IITA & Partners launches a 5-year research project on Sustainable Weed Management Practices for Cassava Farms

A new multi-year project assessing sustainable weed management technologies for cassava-based farming systems in Nigeria is being launched by the International Institute of Tropical Agriculture (IITA) and its partners in Ibadan, 28-31 January 2014.
The project is seeking to find solutions to the labor-intensive weeding usually performed by women and children and to increase cassava productivity for 125,000 Nigerian farm families. The project has the potential to serve as a livelihood transformation model for all cassava-producing states in Nigeria.
Cassava is generally grown by smallholder farmers, who appreciate its tolerance of drought and poor soils. However, its prospects in Nigeria—the world’s largest producer—is being threatened by insufficiently developed weed management practices. Hand and hoe weeding are the predominant weed control practices on smallholder cassava farms and takes 50-80 percent of the total labor budget of cassava growers with women contributing more than 90 percent of the labor and 69 percent of farm children between the ages of 5 and 14 are forced to leave school to perform weeding.
“Weeding requires up to 500 hours of labor per hectare to prevent economic losses in cassava roots in Nigeria,” says Project Manager Dr Alfred Dixon. “This burden compromises the women’s responsibilities and the children’s education, and Nigerian farmers will continue to record low yields until weed control in cassava is improved. Farm families cannot plant a larger area than they can weed,” he says. According to him, “Addressing the complex issues of hunger and poverty is no easy task, and so we see the value in engaging in new research and deploying our best resources to ensure that smallholder farmers have access to the best innovations to increase their agricultural productivity and improve the nutrition of their families.”
The ultimate aim of this research is to develop state-of the art weed management practices, by combining improved cassava varieties with proper planting dates, plant populations, and plant nutrition options. These particular practices may include the use of herbicides—all of which currently meet globally-accepted conventions and safety thresholds appropriate for smallholder farmers—to make weed control in cassava more efficient. Any herbicide activity will be part of a comprehensive strategy of effective agronomic practices that are collectively striving to make weed management more effective and sustainable.

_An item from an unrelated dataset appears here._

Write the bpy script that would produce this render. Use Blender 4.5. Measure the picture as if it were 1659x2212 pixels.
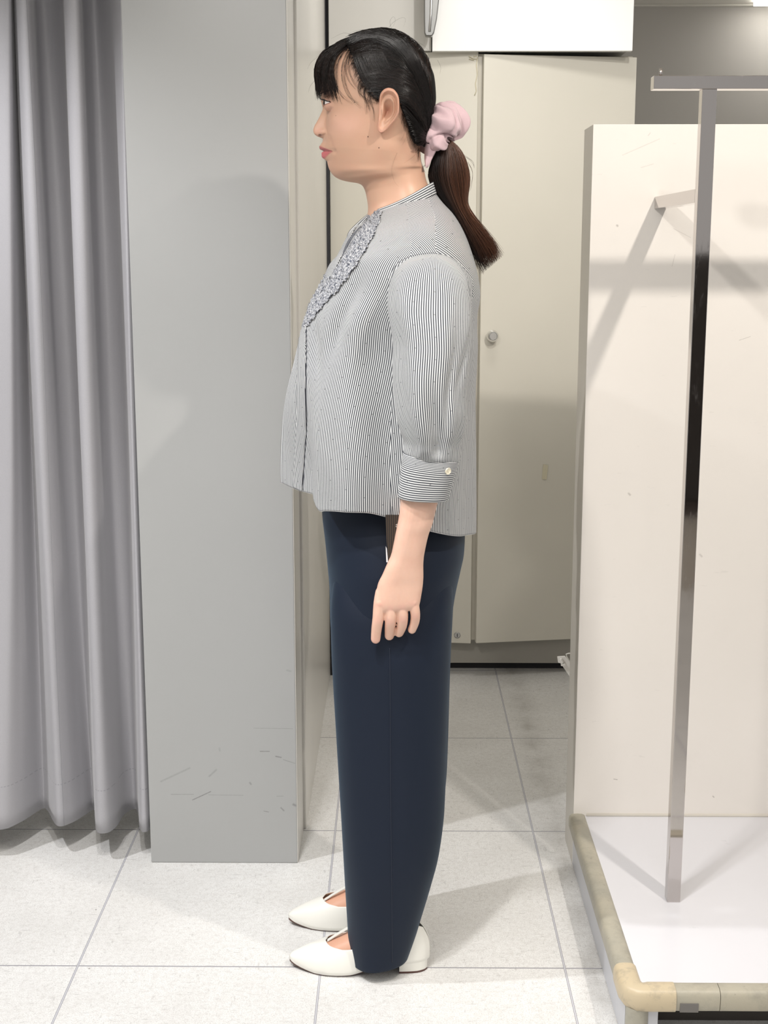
import bpy, bmesh, math, random
import numpy as np
from mathutils import Vector, Matrix
from mathutils.bvhtree import BVHTree
random.seed(7); rng = np.random.default_rng(7)
for o in list(bpy.data.objects): bpy.data.objects.remove(o)
SC = bpy.context.scene; COL = SC.collection
R = math.radians

# ------------------------------------------------------------------ camera
F = 2921.0; CW, CH = 1659.0, 2212.0
PITCH = R(11.1); YAW = R(0.548); CAM_H = 1.306
cam = bpy.data.cameras.new('camera'); cam.sensor_fit = 'HORIZONTAL'; cam.sensor_width = 36.0
cam.lens = F / CW * 36.0; cam.clip_start = 0.05; cam.clip_end = 50
camo = bpy.data.objects.new('camera', cam); COL.objects.link(camo)
camo.location = (0, 0, CAM_H); camo.rotation_euler = (R(90) - PITCH, 0, YAW)
SC.camera = camo
SC.view_settings.view_transform = 'Standard'; SC.view_settings.look = 'None'
SC.view_settings.gamma = 1.0; SC.view_settings.exposure = 0.66
try: SC.view_settings.use_curve_mapping = False
except Exception: pass

# ------------------------------------------------------------------ world and lights
wd = bpy.data.worlds.new('shop_air'); SC.world = wd; wd.use_nodes = True
bg = wd.node_tree.nodes['Background']; bg.inputs[0].default_value = (1.0, 0.98, 0.955, 1); bg.inputs[1].default_value = 0.31

def area(name, loc, target, size, power, color=(1, .96, .9), sy=None):
    l = bpy.data.lights.new(name, 'AREA'); l.energy = power; l.size = size; l.color = color
    if sy: l.shape = 'RECTANGLE'; l.size_y = sy
    o = bpy.data.objects.new(name, l); COL.objects.link(o); o.location = loc
    o.rotation_euler = (Vector(target) - Vector(loc)).to_track_quat('-Z', 'Y').to_euler()
    return o
def spot(name, loc, target, deg, power, blend=.35, rad=.03, color=(1, .95, .88)):
    l = bpy.data.lights.new(name, 'SPOT'); l.energy = power; l.spot_size = R(deg); l.spot_blend = blend
    l.shadow_soft_size = rad; l.color = color
    o = bpy.data.objects.new(name, l); COL.objects.link(o); o.location = loc
    o.rotation_euler = (Vector(target) - Vector(loc)).to_track_quat('-Z', 'Y').to_euler()
    return o
area('ceiling_panel_light_front', (-.2, .5, 2.38), (-.2, .75, 0), 1.6, 24, (1, .975, .95))
area('ceiling_panel_light_locker', (.3, 3.35, 2.38), (.3, 3.5, 0), .5, 3.2, (1, .97, .92), .2)
spot('downlight_rail', (.92, 1.40, 2.38), (.75, 2.72, 1.1), 75, 52, .5, .028, (1, .93, .85))
spot('downlight_curtain', (-1.45, 1.95, 2.38), (-.80, 2.45, .3), 84, 62, .6, .03, (.99, .985, 1))
spot('downlight_person', (-.55, .9, 2.38), (.0, 2.35, .9), 70, 40, .6, .05, (1, .96, .91))
spot('downlight_floor', (-.35, 1.35, 2.38), (-.35, 1.85, 0), 78, 44, .7, .05, (1, .985, .985))
spot('downlight_locker', (.55, 2.15, 2.38), (.3, 4.05, 1.75), 52, 34, .55, .04, (1, .97, .93))

# ------------------------------------------------------------------ helpers
def ray(px, py):
    x = (px - CW / 2) / F; y = -(py - CH / 2) / F
    Y = math.cos(PITCH) + y * math.sin(PITCH); Z = -math.sin(PITCH) + y * math.cos(PITCH)
    return Vector((x * math.cos(YAW) - Y * math.sin(YAW), x * math.sin(YAW) + Y * math.cos(YAW), Z))
def at_y(px, py, D):            # point of the photograph measured on the vertical plane y = D
    r = ray(px, py); k = D / r.y
    return Vector((r.x * k, D, CAM_H + r.z * k))
def at_z(px, py, z=0.0):
    r = ray(px, py); k = (z - CAM_H) / r.z
    return Vector((r.x * k, r.y * k, z))
def proj_mid(x, z, D):          # inverse of at_y on a fixed plane, vectorised
    X = x * math.cos(YAW) + D * math.sin(YAW); Y = -x * math.sin(YAW) + D * math.cos(YAW); zz = z - CAM_H
    f = Y * math.cos(PITCH) - zz * math.sin(PITCH); u = Y * math.sin(PITCH) + zz * math.cos(PITCH)
    return CW / 2 + F * X / f, CH / 2 - F * u / f

def pchip(keys, n, arc=None):
    """smooth monotone interpolation of a key table (k x m) to n rows"""
    K = np.array(keys, float); k = len(K)
    t = np.arange(k, dtype=float) if arc is None else np.array(arc, float)
    h = np.diff(t)[:, None]; d = np.diff(K, axis=0) / h
    m = np.zeros_like(K); m[0] = d[0]; m[-1] = d[-1]
    for i in range(1, k - 1):
        w1 = 2 * h[i] + h[i - 1]; w2 = h[i] + 2 * h[i - 1]
        ok = d[i - 1] * d[i] > 0
        with np.errstate(divide='ignore', invalid='ignore'):
            v = (w1 + w2) / (w1 / d[i - 1] + w2 / d[i])
        m[i] = np.where(ok, v, 0)
    T = np.linspace(t[0], t[-1], n) if np.isscalar(n) else np.array(n, float)
    out = np.zeros((len(T), K.shape[1]))
    for j, x in enumerate(T):
        i = min(max(np.searchsorted(t, x) - 1, 0), k - 2); hh = t[i + 1] - t[i]; s = (x - t[i]) / hh
        out[j] = (2*s**3-3*s*s+1)*K[i] + (s**3-2*s*s+s)*hh*m[i] + (-2*s**3+3*s*s)*K[i+1] + (s**3-s*s)*hh*m[i+1]
    return out
def catmull(P, n):
    P = np.array(P, float); k = len(P); t = np.linspace(0, k - 1, n); out = []
    for x in t:
        i = min(int(x), k - 2); s = x - i
        a = P[max(i - 1, 0)]; b = P[i]; c = P[i + 1]; d = P[min(i + 2, k - 1)]
        out.append(.5 * (2*b + (c - a)*s + (2*a - 5*b + 4*c - d)*s*s + (3*b - a - 3*c + d)*s**3))
    return np.array(out)

def link_mesh(name, verts, faces, mat=None, parent=None, smooth=True, mats=None, midx=None):
    me = bpy.data.meshes.new(name); me.from_pydata([tuple(v) for v in verts], [], faces); me.update()
    bm = bmesh.new(); bm.from_mesh(me); bmesh.ops.recalc_face_normals(bm, faces=bm.faces); bm.to_mesh(me); bm.free()
    if smooth: me.polygons.foreach_set('use_smooth', [True] * len(me.polygons))
    for m in (mats or ([mat] if mat else [])): me.materials.append(m)
    if midx is not None: me.polygons.foreach_set('material_index', midx)
    o = bpy.data.objects.new(name, me); COL.objects.link(o)
    if parent: o.parent = parent; o.matrix_parent_inverse = Matrix.Translation(-parent_loc(parent))
    return o
def parent_loc(p): return Vector(p.location)     # parts are modelled in place, so only a thing's Empty carries an offset
def empty(name, loc):
    o = bpy.data.objects.new(name, None); COL.objects.link(o); o.location = loc; o.empty_display_size = .05
    return o
def tag(o, label=None, cat=None, group=None, kind=None):
    if label: o['label'] = label
    if cat: o['category'] = cat
    if group: o['group'] = group
    if kind: o['kind'] = kind
    return o
class MB:
    def __init__(s): s.v = []; s.f = []
    def add(s, V, Fc):
        b = len(s.v); s.v += [Vector(v) for v in V]; s.f += [tuple(i + b for i in f) for f in Fc]; return s
    def box(s, x0, x1, y0, y1, z0, z1):
        V = [(x, y, z) for x in (x0, x1) for y in (y0, y1) for z in (z0, z1)]
        return s.add(V, [(0,1,3,2), (4,6,7,5), (0,4,5,1), (2,3,7,6), (0,2,6,4), (1,5,7,3)])
    def quadbox(s, a, b, th, z0, z1):      # vertical board from a to b (xy), thickness th towards +normal
        a = Vector(a); b = Vector(b); n = Vector((-(b - a).y, (b - a).x)).normalized() * th
        c = [a, b, b + n, a + n]; V = [(p.x, p.y, z) for z in (z0, z1) for p in c]
        return s.add(V, [(3,2,1,0), (4,5,6,7), (0,1,5,4), (1,2,6,5), (2,3,7,6), (3,0,4,7)])
    def tube(s, pts, r, n=8, cap=True):
        pts = [Vector(p) for p in pts]; m = len(pts); rr = r if hasattr(r, '__len__') else [r] * m
        rings = []; prev = None
        for i, p in enumerate(pts):
            t = (pts[min(i + 1, m - 1)] - pts[max(i - 1, 0)]).normalized()
            if prev is None: a = t.orthogonal().normalized()
            else:
                a = prev - t * prev.dot(t)
                a = a.normalized() if a.length > 1e-6 else t.orthogonal().normalized()
            prev = a; b = t.cross(a)
            rings.append([p + (a * math.cos(2*math.pi*k/n) + b * math.sin(2*math.pi*k/n)) * rr[i] for k in range(n)])
        return s.loft(rings, cap)
    def loft(s, rings, cap=True, closed=True):
        n = len(rings[0]); V = [p for r in rings for p in r]; Fc = []
        for i in range(len(rings) - 1):
            for k in range(n if closed else n - 1):
                q = (k + 1) % n; Fc.append((i*n + k, i*n + q, (i+1)*n + q, (i+1)*n + k))
        if cap and closed:
            Fc.append(tuple(range(n - 1, -1, -1))); Fc.append(tuple((len(rings)-1)*n + k for k in range(n)))
        return s.add(V, Fc)
    def disc(s, c, nrm, prof, n=28):       # lathe: prof list of (radius, offset along nrm)
        c = Vector(c); nrm = Vector(nrm).normalized(); a = nrm.orthogonal().normalized(); b = nrm.cross(a)
        rings = [[c + nrm*h + (a*math.cos(2*math.pi*k/n) + b*math.sin(2*math.pi*k/n))*r for k in range(n)] for r, h in prof]
        return s.loft(rings, True)
    def sphere(s, c, r, nu=16, nv=10, sc=(1, 1, 1)):
        c = Vector(c); rings = []
        for i in range(1, nv):
            a = math.pi * i / nv
            rings.append([c + Vector((r*sc[0]*math.sin(a)*math.cos(2*math.pi*k/nu), r*sc[1]*math.sin(a)*math.sin(2*math.pi*k/nu), r*sc[2]*math.cos(a))) for k in range(nu)])
        return s.loft(rings, True)
    def build(s, name, mat=None, parent=None, smooth=False, bevel=0, seg=2, auto=False):
        o = link_mesh(name, s.v, s.f, mat, parent, smooth)
        if bevel:
            m = o.modifiers.new('b', 'BEVEL'); m.width = bevel; m.segments = seg; m.limit_method = 'ANGLE'; m.angle_limit = R(35)
            m.harden_normals = False
        if auto:
            set_auto(o)
        return o
def set_auto(o, deg=35):
    bm = bmesh.new(); bm.from_mesh(o.data)
    for e in bm.edges:
        if len(e.link_faces) == 2 and e.calc_face_angle(0) > R(deg): e.smooth = False
    for f in bm.faces: f.smooth = True
    bm.to_mesh(o.data); bm.free()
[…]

The IITA-managed project is supported by a US $7.7million grant from the Bill & Melinda Gates Foundation, and involves the National Root Crops Research Institute (NRCRI), Umudike; the University of Agriculture, Makurdi; the Federal University of Agriculture, Abeokuta; government representatives, international cassava scientists, the donor community, and the private sector. “The project will also offer policymakers better information on modern, relevant, and appropriate weed management technologies. This information could be used to expand the project to 5 million farm families in Nigeria,” says Dr Friday Ekeleme, the project’s Principal Investigator.  
The sustainable cassava weed management project aligns with Nigeria’s Agricultural Transformation Agenda and will help to meet the Government’s goals to increase domestic food production, reduce dependence on food imports, and expand value addition to locally produced agricultural products. The project will be handed over to one of the key national institutions in the development and extension of improved cassava technologies, NRCRI, for scaling-up the project’s outcomes on a national level.